# Direction
The lines to print start at the one containing "The Blender Python" and end at the one containing "tilt = math.radians(1.4)"; print them exactly, ends included, and only them.

• • • • • • •

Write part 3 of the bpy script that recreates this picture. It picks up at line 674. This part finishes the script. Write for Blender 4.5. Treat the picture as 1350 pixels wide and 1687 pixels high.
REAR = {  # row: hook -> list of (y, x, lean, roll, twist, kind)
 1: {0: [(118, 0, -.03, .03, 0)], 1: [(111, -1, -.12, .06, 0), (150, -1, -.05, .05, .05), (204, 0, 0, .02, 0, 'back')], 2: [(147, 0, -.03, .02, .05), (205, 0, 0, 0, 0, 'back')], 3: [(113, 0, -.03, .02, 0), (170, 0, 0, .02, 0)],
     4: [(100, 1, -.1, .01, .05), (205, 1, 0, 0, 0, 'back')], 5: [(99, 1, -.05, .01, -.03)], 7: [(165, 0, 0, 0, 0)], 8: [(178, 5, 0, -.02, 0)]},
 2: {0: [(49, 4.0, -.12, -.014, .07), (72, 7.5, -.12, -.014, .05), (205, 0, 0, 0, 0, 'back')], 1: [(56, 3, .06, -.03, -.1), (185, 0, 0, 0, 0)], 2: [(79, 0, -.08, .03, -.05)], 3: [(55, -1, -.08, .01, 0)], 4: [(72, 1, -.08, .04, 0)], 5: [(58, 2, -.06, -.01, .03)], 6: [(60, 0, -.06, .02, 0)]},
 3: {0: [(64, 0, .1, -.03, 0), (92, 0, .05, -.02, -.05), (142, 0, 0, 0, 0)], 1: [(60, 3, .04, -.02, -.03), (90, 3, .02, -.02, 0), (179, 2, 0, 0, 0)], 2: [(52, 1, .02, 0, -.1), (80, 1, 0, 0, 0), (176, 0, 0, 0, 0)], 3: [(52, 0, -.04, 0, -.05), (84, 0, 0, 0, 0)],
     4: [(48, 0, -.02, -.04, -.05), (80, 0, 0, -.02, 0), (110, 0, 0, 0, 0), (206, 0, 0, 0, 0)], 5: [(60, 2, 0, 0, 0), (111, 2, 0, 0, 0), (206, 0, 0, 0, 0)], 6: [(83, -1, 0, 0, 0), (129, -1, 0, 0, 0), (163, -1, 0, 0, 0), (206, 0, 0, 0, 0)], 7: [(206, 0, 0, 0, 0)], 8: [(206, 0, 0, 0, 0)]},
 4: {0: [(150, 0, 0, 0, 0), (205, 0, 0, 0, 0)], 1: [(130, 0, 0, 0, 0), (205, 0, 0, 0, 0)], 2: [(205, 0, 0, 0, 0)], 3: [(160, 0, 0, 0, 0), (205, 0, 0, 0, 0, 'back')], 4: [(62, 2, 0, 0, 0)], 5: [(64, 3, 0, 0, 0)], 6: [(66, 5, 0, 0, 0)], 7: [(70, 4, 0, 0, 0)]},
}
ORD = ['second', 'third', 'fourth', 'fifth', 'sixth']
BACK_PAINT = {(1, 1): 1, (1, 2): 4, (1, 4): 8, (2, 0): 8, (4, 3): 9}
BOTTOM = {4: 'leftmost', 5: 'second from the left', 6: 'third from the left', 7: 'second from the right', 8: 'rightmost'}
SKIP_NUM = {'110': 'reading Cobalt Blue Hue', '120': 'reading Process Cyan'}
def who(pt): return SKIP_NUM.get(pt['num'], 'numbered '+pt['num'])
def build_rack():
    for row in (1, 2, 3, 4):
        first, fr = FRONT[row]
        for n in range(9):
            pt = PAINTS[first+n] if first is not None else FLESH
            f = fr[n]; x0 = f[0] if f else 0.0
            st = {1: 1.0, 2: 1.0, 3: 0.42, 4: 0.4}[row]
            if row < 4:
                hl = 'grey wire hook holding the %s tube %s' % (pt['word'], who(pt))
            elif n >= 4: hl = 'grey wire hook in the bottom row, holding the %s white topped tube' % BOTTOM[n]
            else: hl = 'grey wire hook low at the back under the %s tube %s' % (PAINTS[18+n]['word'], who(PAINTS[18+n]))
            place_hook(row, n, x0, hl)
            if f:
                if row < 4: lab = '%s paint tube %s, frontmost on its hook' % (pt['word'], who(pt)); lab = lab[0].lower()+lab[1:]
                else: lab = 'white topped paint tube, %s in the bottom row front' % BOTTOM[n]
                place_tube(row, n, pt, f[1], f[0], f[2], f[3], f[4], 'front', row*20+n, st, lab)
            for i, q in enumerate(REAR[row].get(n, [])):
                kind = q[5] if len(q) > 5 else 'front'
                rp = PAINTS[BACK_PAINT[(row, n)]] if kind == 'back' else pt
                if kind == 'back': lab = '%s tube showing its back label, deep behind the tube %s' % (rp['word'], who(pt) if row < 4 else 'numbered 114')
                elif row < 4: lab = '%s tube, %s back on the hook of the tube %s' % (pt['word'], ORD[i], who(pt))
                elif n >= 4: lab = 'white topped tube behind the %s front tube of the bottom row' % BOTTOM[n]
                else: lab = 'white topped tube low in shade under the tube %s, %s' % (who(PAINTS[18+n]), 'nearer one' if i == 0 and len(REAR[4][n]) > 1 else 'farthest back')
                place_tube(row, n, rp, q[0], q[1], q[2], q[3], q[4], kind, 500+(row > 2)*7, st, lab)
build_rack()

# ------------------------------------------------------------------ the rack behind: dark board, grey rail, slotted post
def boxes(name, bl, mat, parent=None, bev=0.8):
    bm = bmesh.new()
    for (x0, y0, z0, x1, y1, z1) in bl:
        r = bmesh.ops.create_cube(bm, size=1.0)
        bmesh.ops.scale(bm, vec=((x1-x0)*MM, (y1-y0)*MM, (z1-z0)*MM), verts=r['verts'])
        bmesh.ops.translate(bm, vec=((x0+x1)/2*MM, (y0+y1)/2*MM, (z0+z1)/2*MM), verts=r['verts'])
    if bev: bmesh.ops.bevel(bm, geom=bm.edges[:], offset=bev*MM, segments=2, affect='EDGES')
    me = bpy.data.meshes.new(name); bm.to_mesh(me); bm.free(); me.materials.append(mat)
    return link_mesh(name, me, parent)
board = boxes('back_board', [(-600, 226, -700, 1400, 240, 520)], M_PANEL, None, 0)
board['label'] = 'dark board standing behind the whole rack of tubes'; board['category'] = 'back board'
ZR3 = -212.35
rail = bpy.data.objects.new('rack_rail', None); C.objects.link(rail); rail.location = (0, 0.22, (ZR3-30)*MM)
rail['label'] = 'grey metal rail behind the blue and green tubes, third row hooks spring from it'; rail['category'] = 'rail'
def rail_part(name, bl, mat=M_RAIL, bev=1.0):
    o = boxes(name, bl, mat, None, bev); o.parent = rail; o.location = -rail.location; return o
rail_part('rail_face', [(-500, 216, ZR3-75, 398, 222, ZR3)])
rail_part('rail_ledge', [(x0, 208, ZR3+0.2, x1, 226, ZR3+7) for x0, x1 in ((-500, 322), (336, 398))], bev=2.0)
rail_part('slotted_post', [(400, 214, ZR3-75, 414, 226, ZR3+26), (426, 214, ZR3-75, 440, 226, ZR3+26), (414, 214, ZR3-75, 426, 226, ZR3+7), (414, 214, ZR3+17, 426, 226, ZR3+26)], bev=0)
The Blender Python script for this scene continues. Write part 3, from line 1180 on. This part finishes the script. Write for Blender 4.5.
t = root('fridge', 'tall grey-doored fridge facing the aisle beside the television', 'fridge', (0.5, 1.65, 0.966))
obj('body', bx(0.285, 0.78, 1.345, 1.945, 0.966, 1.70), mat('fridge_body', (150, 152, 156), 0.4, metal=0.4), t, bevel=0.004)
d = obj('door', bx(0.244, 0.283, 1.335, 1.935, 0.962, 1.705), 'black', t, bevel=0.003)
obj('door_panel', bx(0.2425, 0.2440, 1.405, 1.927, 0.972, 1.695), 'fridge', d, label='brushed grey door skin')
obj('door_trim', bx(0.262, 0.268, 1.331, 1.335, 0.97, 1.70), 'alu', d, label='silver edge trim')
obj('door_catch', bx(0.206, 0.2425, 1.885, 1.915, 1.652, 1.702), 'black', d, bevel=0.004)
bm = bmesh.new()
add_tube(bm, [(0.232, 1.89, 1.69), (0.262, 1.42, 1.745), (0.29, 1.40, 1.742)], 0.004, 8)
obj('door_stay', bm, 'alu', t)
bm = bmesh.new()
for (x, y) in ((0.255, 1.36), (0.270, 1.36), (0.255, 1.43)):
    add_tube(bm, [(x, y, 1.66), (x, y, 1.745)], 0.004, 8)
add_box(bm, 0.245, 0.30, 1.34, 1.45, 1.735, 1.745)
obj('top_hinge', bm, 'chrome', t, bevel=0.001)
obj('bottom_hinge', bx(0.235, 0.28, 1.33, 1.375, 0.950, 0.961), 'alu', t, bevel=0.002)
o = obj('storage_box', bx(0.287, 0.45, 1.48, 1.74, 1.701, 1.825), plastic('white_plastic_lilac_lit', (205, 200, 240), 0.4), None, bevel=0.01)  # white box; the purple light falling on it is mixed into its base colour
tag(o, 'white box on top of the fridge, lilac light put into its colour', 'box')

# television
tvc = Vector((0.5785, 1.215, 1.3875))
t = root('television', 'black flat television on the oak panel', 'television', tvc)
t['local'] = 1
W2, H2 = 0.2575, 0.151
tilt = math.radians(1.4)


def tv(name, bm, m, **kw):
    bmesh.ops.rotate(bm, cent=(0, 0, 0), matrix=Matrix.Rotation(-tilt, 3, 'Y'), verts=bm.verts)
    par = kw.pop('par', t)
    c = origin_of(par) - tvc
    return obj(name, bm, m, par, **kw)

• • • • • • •

# Written reply
The Blender Python script for this scene continues. Write part 3, from line 1180 on. This part finishes the script. Write for Blender 4.5.
t = root('fridge', 'tall grey-doored fridge facing the aisle beside the television', 'fridge', (0.5, 1.65, 0.966))
obj('body', bx(0.285, 0.78, 1.345, 1.945, 0.966, 1.70), mat('fridge_body', (150, 152, 156), 0.4, metal=0.4), t, bevel=0.004)
d = obj('door', bx(0.244, 0.283, 1.335, 1.935, 0.962, 1.705), 'black', t, bevel=0.003)
obj('door_panel', bx(0.2425, 0.2440, 1.405, 1.927, 0.972, 1.695), 'fridge', d, label='brushed grey door skin')
obj('door_trim', bx(0.262, 0.268, 1.331, 1.335, 0.97, 1.70), 'alu', d, label='silver edge trim')
obj('door_catch', bx(0.206, 0.2425, 1.885, 1.915, 1.652, 1.702), 'black', d, bevel=0.004)
bm = bmesh.new()
add_tube(bm, [(0.232, 1.89, 1.69), (0.262, 1.42, 1.745), (0.29, 1.40, 1.742)], 0.004, 8)
obj('door_stay', bm, 'alu', t)
bm = bmesh.new()
for (x, y) in ((0.255, 1.36), (0.270, 1.36), (0.255, 1.43)):
    add_tube(bm, [(x, y, 1.66), (x, y, 1.745)], 0.004, 8)
add_box(bm, 0.245, 0.30, 1.34, 1.45, 1.735, 1.745)
obj('top_hinge', bm, 'chrome', t, bevel=0.001)
obj('bottom_hinge', bx(0.235, 0.28, 1.33, 1.375, 0.950, 0.961), 'alu', t, bevel=0.002)
o = obj('storage_box', bx(0.287, 0.45, 1.48, 1.74, 1.701, 1.825), plastic('white_plastic_lilac_lit', (205, 200, 240), 0.4), None, bevel=0.01)  # white box; the purple light falling on it is mixed into its base colour
tag(o, 'white box on top of the fridge, lilac light put into its colour', 'box')

# television
tvc = Vector((0.5785, 1.215, 1.3875))
t = root('television', 'black flat television on the oak panel', 'television', tvc)
t['local'] = 1
W2, H2 = 0.2575, 0.151
tilt = math.radians(1.4)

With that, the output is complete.